MOUNT VERNON — A University of Pennsylvania ...

MOUNT VERNON — A University of Pennsylvania political scientist will speak at Cornell College as the Phi Beta Kappa Visiting Scholar at 11:10 a.m. Thursday, May 22, in Hedges Conference Room of The Commons. Admission is free.

Rogers Smith will lecture on “The Political Importance of Stories of Peoplehood,” which covers the religious, ethnic and historical myths and narratives of the origins and characters of political communities.

“I’ll discuss Geoffrey of Monmouth’s tale of King Arthur and other kings of Britain in his 12th-century ‘History of the Kings of England’ as a story of peoplehood,” Smith says. “I’ll also discuss North Korea’s current invocation of the myth of Tan’ Gun, the legendary divine founder of the Korean nation, and President Bush’s inaugural address, which centered on what he termed the ‘American story’ and argued that its ultimate author was God.”

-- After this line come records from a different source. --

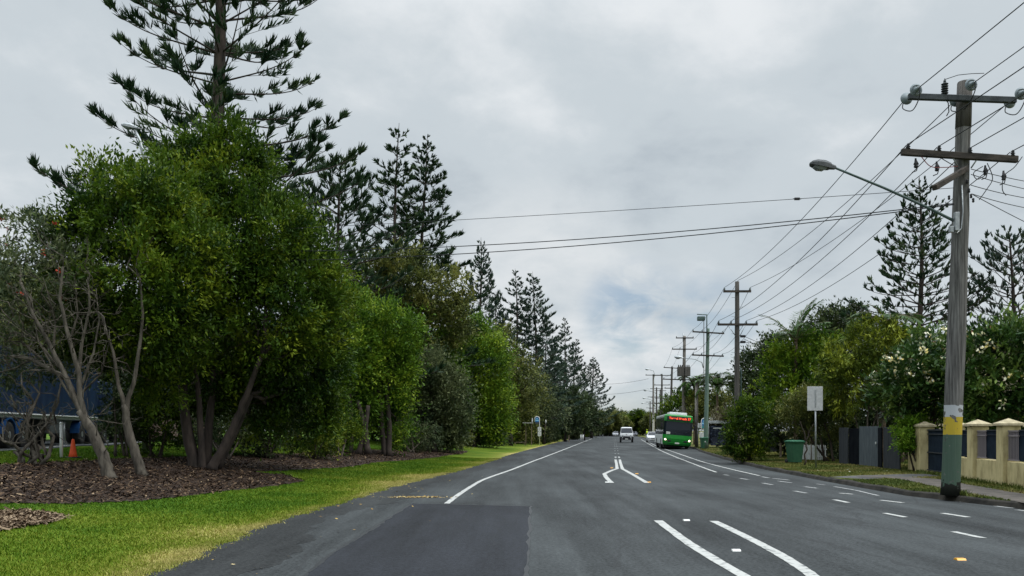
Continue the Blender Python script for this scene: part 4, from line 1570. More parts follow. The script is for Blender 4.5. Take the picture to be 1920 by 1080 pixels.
b = on(366, 37)
pine('pine_tree', 'giant open-branched pine towering above the left trees out of frame', b, 31.0, 6.9, 131, 1.5, 0.16, 0.52, 0.068, 46, 7, 1.0, 0.45, 'needle', (0.042, 0), 0.45, 0.42, 0.24, gapf=0.50, upk=0.8, spread=0.42)
pine('pine_tree', 'bushy shorter pine between the giant and the tall pair, half hidden by the broadest tree', on(640, 52), (HY - 318) * 52 / F + 1.2, 6.3, 108, 1.15, 0.2, 0.55, 0.085, 20, 7, 0.9, 0.28, 'needle', (0.0, 0), 0.45, 0.55, 0.3, gapf=0.42, upk=0.6)
b = on(747, 66)
pine('pine_tree', 'slender pine of the tall pair, the left one with spaced upper tiers', b, (HY - 240) * 66 / F + 1.2, 7.2, 102, 1.9, 0.26, 0.60, 0.10, 15, 7, 0.85, 0.28, 'needle', (0.0, 0), 0.22, 0.9, 0.25, gapf=0.30, upk=0.28, spread=0.28)
b = on(792, 68)
pine('pine_tree', 'cone-shaped fuller pine of the tall pair, the right one', b, (HY - 262) * 68 / F + 1.2, 7.2, 103, 1.55, 0.26, 0.60, 0.10, 15, 7, 0.85, 0.28, 'needle', (0.005, 0), 0.28, 0.85, 0.2, gapf=0.30, upk=0.3, spread=0.28)
PK1 = pine('pine_tree', 'pine with sharply upswept branches standing alone beside the tall pair', on(898, 102), (HY - 442) * 102 / F + 1.0, 7.2, 104, 1.6, 0.15, 0.7, 0.13, 10, 6, 0.9, 0.28, 'needle_blue', (0, 0), 0.9, 0.9, 0.2, gapf=0.36, upk=0.5, spread=0.25)
PK2 = pine('pine_tree', 'thin-topped pine, left of the tight far cluster', on(966, 112), (HY - 496) * 112 / F + 0.9, 6.4, 105, 1.7, 0.1, 0.7, 0.14, 10, 6, 0.9, 0.28, 'needle_blue', (0, 0), 0.3, 0.95, 0.2, gapf=0.36, upk=0.3, spread=0.25)
PK3 = pine('pine_tree', 'tallest dense pine of the tight far cluster', on(1002, 114), (HY - 500) * 114 / F + 0.9, 7.2, 106, 1.5, 0.1, 0.7, 0.14, 10, 6, 0.8, 0.28, 'needle_blue', (0, 0), 0.35, 0.9, 0.15, gapf=0.36, upk=0.32, spread=0.25)
dup(PK3, on(930, 108), 1.0, 0.83, 'bushier pine in front of the far cluster, lower than its neighbours')
dup(PK3, on(1024, 124), 2.1, (0.75, 0.75, 0.80), 'pine on the right edge of the tight far cluster')
dup(PK2, on(1058, 172), 0.7, (1.0, 1.0, (HY - 588) * 172 / F / ((HY - 496) * 112 / F)), 'slim distant pine, left of the last three before the crest')
dup(PK3, on(1078, 176), 2.7, (0.95, 0.95, (HY - 628) * 176 / F / ((HY - 500) * 114 / F)), 'distant pine, middle of the last three before the crest')
dup(PK1, on(1110, 190), 0.4, (1.15, 1.15, (HY - 660) * 190 / F / ((HY - 442) * 102 / F)), 'last pine before the crest with wide drooping skirts')
dup(PK3, on(1040, 150), 4.0, (0.8, 0.8, 0.72), 'short pine half hidden left of the slim distant one')
b = on(1722, 46)
pine('pine_tree', 'pine rising behind the near power pole and the gold-leaved garden tree', b, (HY - 322) * 46 / F + 1.2, 5.4, 111, 0.72, 0.22, 0.36, 0.075, 16, 7, 0.62, 0.22, 'needle', (0.0, 0), 0.45, 0.8, 0.22, gapf=0.72, upk=0.6)
b = on(1897, 44)
pine('pine_tree', 'sparse dark pine at the right edge above the white flowers', b, (HY - 430) * 44 / F + 1.2, 4.8, 112, 0.8, 0.22, 0.38, 0.075, 16, 6, 0.62, 0.22, 'needle_blue', (0.0, 0), 0.6, 0.55, 0.25, gapf=0.75)
dup(PK3, on(1283, 165), 1.2, (0.75, 0.75, 0.42), 'distant pine behind the pole carrying the transformer')

# --- right-hand gardens ----------------------------------------------------
def rtree(name, label, px, Y, items, leaf, seed, L=0.2, W=0.085, density=8, n_per=24, rc=0.3, bark='bark', stems=3, extra=None, group=None, up=0.25, r0=0.09, fill=0.35):
    g = on(px, Y)
    r = np.random.default_rng(seed + 900)
    lob = plobes(Y, items)
    st = []
    for k in range(stems):
        e = Vector(lob[int(r.integers(0, len(lob)))][:3])
        q = g + Vector((r.normal(0, 0.25), r.normal(0, 0.2), 0))
        st.append(([q, q.lerp(e, 0.35) + Vector((r.normal(0, .1), 0, 0.1)), q.lerp(e, 0.75)], r0, r0 * 0.55))
    return tree(name, label, g, lob, st, leaf, bark, density, n_per, rc, L, W, seed, group, 'tree', 1, fill, extra, up)


FL = flowers('frangipani_flower', 15.0, 0.14, 'blossoms')
rtree('flowering_tree', 'dark glossy tree dotted with cream flowers, left of the near pole', 1735, 31.5, [(1725, 690, 55, 45, 0), (1690, 720, 45, 55, 0), (1760, 660, 45, 40, 0.5), (1750, 735, 50, 55, 0), (1712, 752, 34, 30, 0.6), (1790, 700, 45, 60, 0.6), (1668, 735, 24, 36, 0.5)], 'leaf_gloss', 81, 0.24, 0.085, 8, 20, 0.3, extra=FL, stems=5)
FL = flowers('frangipani_flower', 5.0, 0.14, 'blossoms')
rtree('flowering_tree', 'dark glossy tree with cream flowers overhanging the right edge', 1890, 29, [(1880, 660, 55, 45, 0), (1920, 640, 55, 45, 0), (1850, 700, 50, 50, 0), (1910, 720, 60, 60, 0), (1830, 660, 40, 40, 0.4), (1960, 690, 60, 75, 0.3), (1870, 760, 55, 40, 0.2), (1820, 740, 40, 55, 0.5)], 'leaf_gloss', 82, 0.25, 0.09, 8, 20, 0.3, extra=FL, stems=5)
rtree('garden_tree', 'gold-leaved feathery tree behind the grey fence panels', 1635, 39, [(1640, 640, 55, 38, 0), (1600, 665, 50, 42, 0), (1680, 655, 40, 35, 0.4), (1620, 715, 55, 42, 0), (1665, 710, 42, 45, 0.3), (1590, 730, 40, 45, -0.3), (1645, 615, 30, 20, 0.4), (1570, 690, 30, 35, 0.2)], 'leaf_gold', 83, 0.24, 0.05, 9, 24, 0.28, 'bark_pale', 6, up=-0.15, r0=0.05)
rtree('garden_tree', 'leafy mid-green tree behind the white picket fence', 1500, 46, [(1480, 690, 45, 45, 0), (1530, 700, 45, 45, 0), (1500, 740, 50, 45, -0.5), (1460, 730, 38, 50, 0.2), (1550, 750, 40, 40, 0), (1510, 650, 40, 28, 0.6), (1560, 665, 25, 30, 0.4)], 'leaf_fresh', 84, 0.22, 0.10, 8, 22, 0.32)
rtree('garden_tree', 'small pale-leaved tree drooping around the blank road sign', 1545, 41, [(1540, 770, 45, 32, 0), (1500, 785, 38, 32, 0), (1570, 790, 35, 35, 0), (1520, 750, 35, 22, 0), (1480, 775, 25, 28, 0)], 'leaf_olive', 85, 0.14, 0.055, 14, 24, 0.22, r0=0.06)
rtree('garden_tree', 'near-black dense tree on the skyline behind the garden palm', 1555, 62, [(1545, 615, 30, 26, 0), (1570, 600, 30, 26, 0), (1590, 620, 25, 25, 0), (1520, 640, 30, 25, 0), (1575, 650, 45, 40, 0), (1600, 655, 45, 50, 0)], 'leaf_dark', 86, 0.26, 0.12, 5, 22, 0.38)
rtree('garden_tree', 'tall dark ragged tree between the two middle poles', 1435, 74, [(1415, 690, 32, 30, 0), (1440, 670, 28, 26, 0), (1455, 710, 35, 40, 0), (1420, 740, 40, 40, 0), (1470, 660, 30, 28, 0.4), (1400, 720, 26, 30, 0), (1450, 640, 16, 18, 0)], 'leaf_dark', 87, 0.3, 0.13, 4.2, 20, 0.42)
rtree('garden_tree', 'mid-green tree standing over the bus shelter', 1345, 92, [(1345, 770, 30, 25, 0), (1320, 760, 26, 30, 0), (1370, 765, 30, 30, 0), (1300, 775, 20, 22, 0), (1390, 770, 25, 35, 0)], 'leaf_olive', 88, 0.34, 0.15, 3.4, 20, 0.48)
rtree('garden_tree', 'dark green tree directly behind the bus', 1275, 112, [(1270, 765, 24, 24, 0), (1295, 760, 22, 28, 0), (1250, 775, 16, 18, 0), (1310, 770, 20, 30, 0)], 'leaf_deep', 89, 0.36, 0.16, 3, 20, 0.5)
rtree('garden_tree', 'straggly thin-crowned tree poking above the palm on the skyline', 1600, 50, [(1602, 575, 10, 10, 0), (1615, 580, 9, 9, 0), (1592, 590, 10, 9, 0), (1610, 600, 12, 10, 0)], 'leaf_dark', 90, 0.16, 0.09, 5, 10, 0.2, stems=2, r0=0.06)
rtree('garden_tree', 'lush understorey tree filling the garden behind the black fence gap', 1610, 44, [(1600, 770, 50, 45, 0), (1650, 770, 45, 45, 0), (1560, 800, 40, 35, 0), (1690, 790, 40, 40, 0), (1600, 825, 45, 35, 0), (1650, 825, 45, 35, 0), (1560, 830, 40, 32, 0), (1700, 825, 40, 35, 0)], 'leaf_dark', 91, 0.2, 0.08, 7, 22, 0.3)
rtree('garden_tree', 'dark-leaved tree behind the cream wall between both flowering trees', 1800, 34, [(1800, 770, 50, 40, 0), (1840, 780, 50, 40, 0), (1760, 790, 40, 30, 0), (1900, 785, 50, 35, 0)], 'leaf_deep', 92, 0.2, 0.085, 8, 22, 0.3)
g = on(1470, 50)
shrub('shrub', 'dark hedge-like shrub behind the green wheelie bin', g, [(1470, 800, 34, 40, 0), (1500, 805, 30, 38, 0), (1440, 810, 30, 34, 0), (1530, 810, 30, 38, -1)], 50, 'leaf_dark', 40, L=0.18, W=0.08, density=9, rc=0.26)
g = gnd(1402, 865)
shrub('shrub', 'large bushy green shrub on the verge before the shelter', g, [(1400, 790, 32, 36, 0), (1422, 820, 26, 30, 0), (1384, 820, 24, 34, 0), (1402, 765, 22, 20, 0), (1428, 775, 16, 20, 0), (1398, 842, 30, 16, 0)], g.y, 'leaf_deep', 37, L=0.15, W=0.065, density=13)
g = gnd(1698, 882)
shrub('shrub', 'bright climbing shrub spilling over the cream wall end', g + Vector((0.0, -0.9, 0)), [(1700, 805, 22, 18, 0.2), (1690, 825, 18, 18, 0), (1718, 795, 22, 12, 0.5), (1703, 838, 12, 12, 0.1)], g.y - 0.9, 'leaf_bright', 38, L=0.11, W=0.055, density=16, rc=0.14)
g = on(1362, 76)
shrub('shrub', 'tan seeding shrub beside the shelter roof', g, [(1355, 778, 14, 14, 0), (1375, 785, 12, 12, 0), (1345, 788, 10, 10, 0)], 76, 'leaf_tan', 39, L=0.2, W=0.08, density=6, rc=0.3)


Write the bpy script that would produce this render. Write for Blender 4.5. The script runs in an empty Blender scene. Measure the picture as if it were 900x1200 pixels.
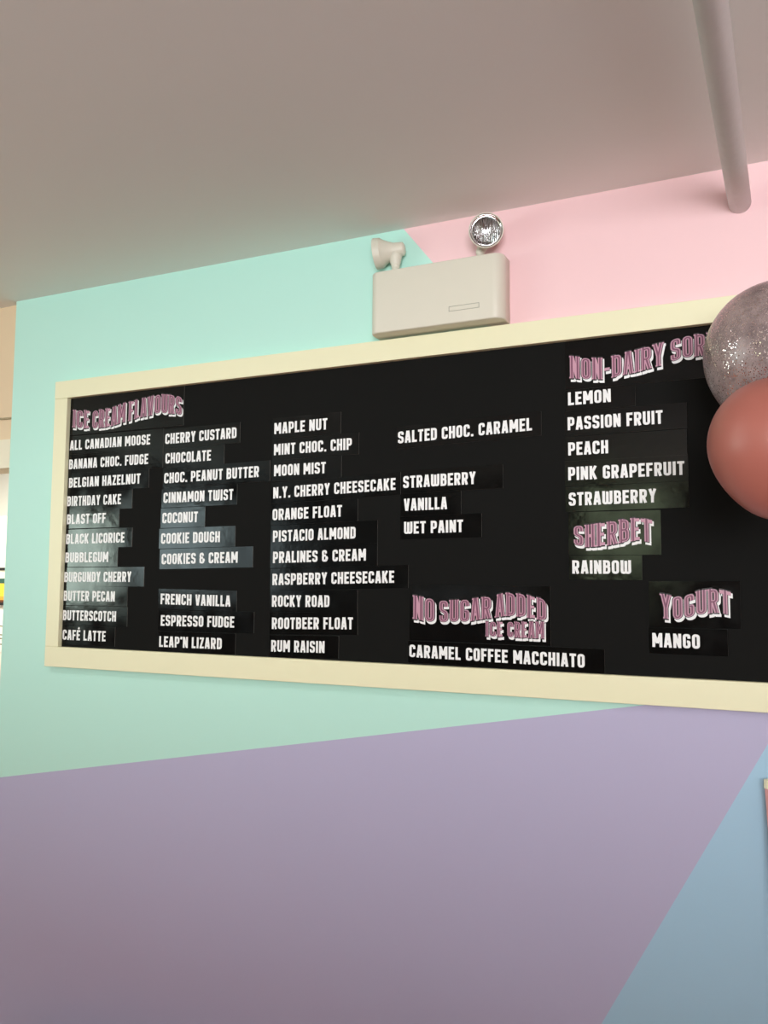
import bpy, bmesh, math, random
from mathutils import Vector, Matrix
random.seed(7)
PI = math.pi
SC = bpy.context.scene
COL = SC.collection

# ------------------------------------------------------------------ camera
cam_d = bpy.data.cameras.new('camera')
cam = bpy.data.objects.new('camera', cam_d)
COL.objects.link(cam)
SC.camera = cam
cam_d.sensor_fit = 'VERTICAL'
cam_d.sensor_height = 24.0
cam_d.lens = 24.0 * 1006.85 / 1200.0
cam_d.clip_start = 0.02
EYE = 1.65
yaw, pitch, roll = -0.445577, 0.0835369, 0.0069414
cy, sy, cp, sp = math.cos(yaw), math.sin(yaw), math.cos(pitch), math.sin(pitch)
F = Vector((sy*cp, cy*cp, sp)); R0 = Vector((cy, -sy, 0)); U0 = R0.cross(F)
R = math.cos(roll)*R0 + math.sin(roll)*U0
U = -math.sin(roll)*R0 + math.cos(roll)*U0
m = Matrix((R, U, -F)).transposed().to_4x4()
m.translation = Vector((0, -2.2, EYE))
cam.matrix_world = m

# ------------------------------------------------------------------ world, lights, exposure
SC.view_settings.view_transform = 'Standard'
SC.view_settings.look = 'None'
SC.view_settings.gamma = 1.0
SC.view_settings.use_curve_mapping = False
SC.view_settings.exposure = 0.56
w = bpy.data.worlds.new('world'); SC.world = w; w.use_nodes = True
w.node_tree.nodes['Background'].inputs[0].default_value = (0.75, 0.85, 1.0, 1)
w.node_tree.nodes['Background'].inputs[1].default_value = 1.0

def area(name, loc, target, sx, sy_, power, color=(1, 1, 1), spread=PI):
    l = bpy.data.lights.new(name, 'AREA'); l.shape = 'RECTANGLE'
    l.size = sx; l.size_y = sy_; l.energy = power; l.color = color; l.spread = spread
    o = bpy.data.objects.new(name, l); COL.objects.link(o)
    o.location = loc
    o.rotation_euler = (Vector(target) - Vector(loc)).to_track_quat('-Z', 'Y').to_euler()
    return o
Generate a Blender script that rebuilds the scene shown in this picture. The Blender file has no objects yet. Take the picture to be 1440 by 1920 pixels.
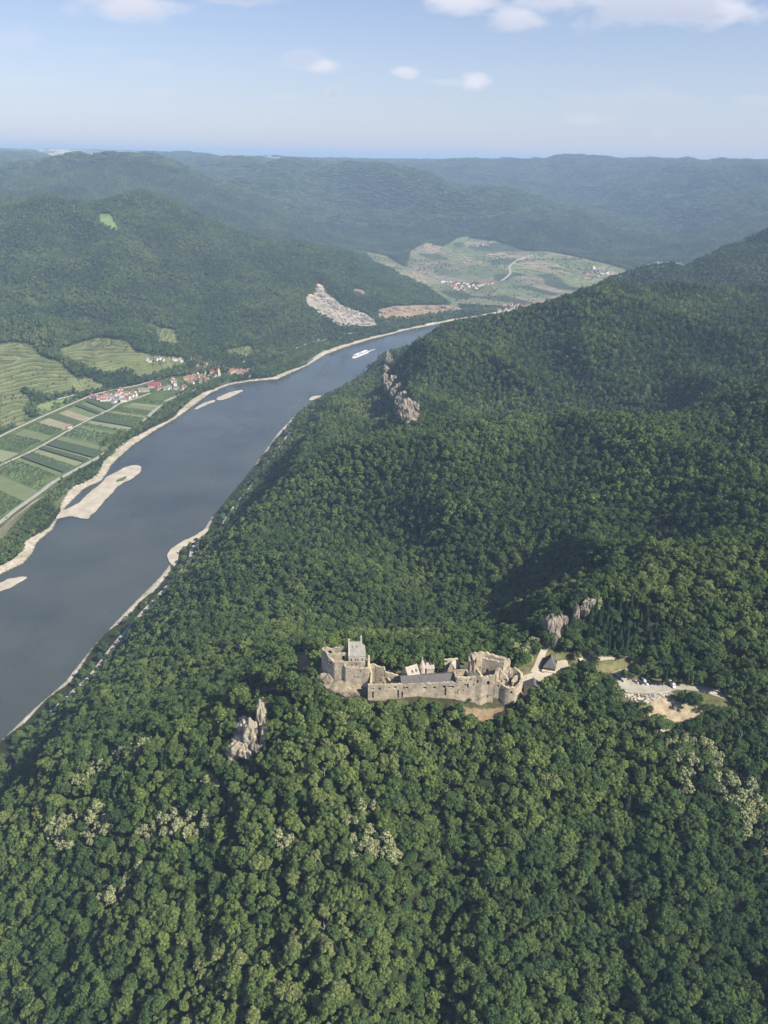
import bpy, bmesh, math, random
import numpy as np
from mathutils import Vector, Matrix, noise as mnoise
random.seed(7); rng = np.random.default_rng(7)
sc = bpy.context.scene
COL = sc.collection
# ------------------------------------------------------------------ camera
F_PX, PITCH, ROLL, CAMH = 1442.0, math.radians(24.8), math.radians(1.2), 620.0
cP, sP, cR, sR = math.cos(PITCH), math.sin(PITCH), math.cos(ROLL), math.sin(ROLL)
cam_d = bpy.data.cameras.new('camera'); cam = bpy.data.objects.new('camera', cam_d); COL.objects.link(cam)
cam_d.sensor_fit = 'VERTICAL'; cam_d.sensor_height = 36.0; cam_d.lens = F_PX/1920*36
cam_d.clip_start = 1.0; cam_d.clip_end = 200000.0
cam.matrix_world = Matrix(((cR, -sR, 0, 0), (sR*sP, cR*sP, -cP, 0), (sR*cP, cR*cP, sP, CAMH), (0, 0, 0, 1)))
sc.camera = cam
# ------------------------------------------------------------------ light
SUN_AZ, SUN_EL = math.radians(121), math.radians(43)      # azimuth clockwise from the view direction (+Y)
w = bpy.data.worlds.new('World'); sc.world = w; w.use_nodes = True
wn, wl = w.node_tree.nodes, w.node_tree.links
for n in list(wn): wn.remove(n)
out = wn.new('ShaderNodeOutputWorld'); bg = wn.new('ShaderNodeBackground'); sky = wn.new('ShaderNodeTexSky')
sky.sky_type = 'NISHITA'; sky.sun_disc = False; sky.sun_elevation = SUN_EL; sky.sun_rotation = SUN_AZ
sky.altitude = 800; sky.air_density = 1.0; sky.dust_density = 0.3; sky.ozone_density = 2.0
bg.inputs['Strength'].default_value = 0.072
def wm(op, a, b=None, c=None):
    n = wn.new('ShaderNodeMath'); n.operation = op
    for i, v in enumerate((a, b, c)):
        if v is None: continue
        if isinstance(v, (int, float)): n.inputs[i].default_value = v
        else: wl.new(v, n.inputs[i])
    return n.outputs[0]
# clouds: soft banks fixed in the sky (east, elevation as tangents of their bearing and height, half width, half height, strength, greyness)
geo = wn.new('ShaderNodeTexCoord'); sep = wn.new('ShaderNodeSeparateXYZ'); wl.new(geo.outputs['Generated'], sep.inputs[0])
yy = wm('MAXIMUM', sep.outputs['Y'], 0.05); cu = wm('DIVIDE', sep.outputs['X'], yy); cv = wm('DIVIDE', sep.outputs['Z'], yy)
# the milky air low over the horizon
veil = wm('MULTIPLY', wm('POWER', 2.718, wm('MULTIPLY', wm('MAXIMUM', sep.outputs['Z'], 0.0), -8.5)), 0.80)
vm = wn.new('ShaderNodeMix'); vm.data_type = 'RGBA'; wl.new(veil, vm.inputs[0]); tn = wn.new('ShaderNodeMix'); tn.data_type = 'RGBA'; tn.blend_type = 'MULTIPLY'; tn.inputs[0].default_value = 1.0; tn.inputs[7].default_value = (1.07, 0.97, 1.02, 1); wl.new(sky.outputs[0], tn.inputs[6]); wl.new(tn.outputs[2], vm.inputs[6]); vm.inputs[7].default_value = (3.7, 4.25, 5.6, 1); wl.new(vm.outputs[2], bg.inputs['Color'])
cc = wn.new('ShaderNodeCombineXYZ'); wl.new(cu, cc.inputs['X']); wl.new(wm('MULTIPLY', cv, 2.2), cc.inputs['Y'])
cn = wn.new('ShaderNodeTexNoise'); cn.inputs['Scale'].default_value = 16.0; cn.inputs['Detail'].default_value = 8; cn.inputs['Roughness'].default_value = 0.55; wl.new(cc.outputs[0], cn.inputs['Vector'])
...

During his two-day campus visit, Smith also will visit politics and sociology classes and dine with students and faculty. This year the Phi Beta Kappa Visiting Scholar Program made available 14 distinguished scholars to visit member campuses. The purpose of the program is to allow an exchange of ideas between the visiting scholars and the resident faculty and students, contributing to the intellectual life on campus.

Smith teaches American constitutional law and American political thought, with special interests in issues of citizenship and racial, gender and class inequalities. He is the author or co-author of four books: “The Unsteady March: The Rise and Decline of Racial Equality in America”; “Civic Ideals: Conflicting Visions of Citizenship in U.S. History,” which was a finalist for the 1998 Pulitzer Prize in history; “Citizenship Without Consent: The Illegal Alien in the American Polity”; and “Liberalism and American Constitutional Law.” He is currently completing “Stories of Peoplehood: The Politics and Morals of Political Memberships.”

From 1980 to 2001 Smith taught at Yale University, where he was the Cowles Professor of Government and received the Yale College Distinguished Undergraduate Teaching Prize. He has been awarded fellowships from the Rockefeller Foundation, the American Council of Learned Societies and Yale. Under a two-year Carnegie Corporation grant, he is researching a book to be titled “Civic Horizons: Achieving Democratic Citizenship in Modern America.”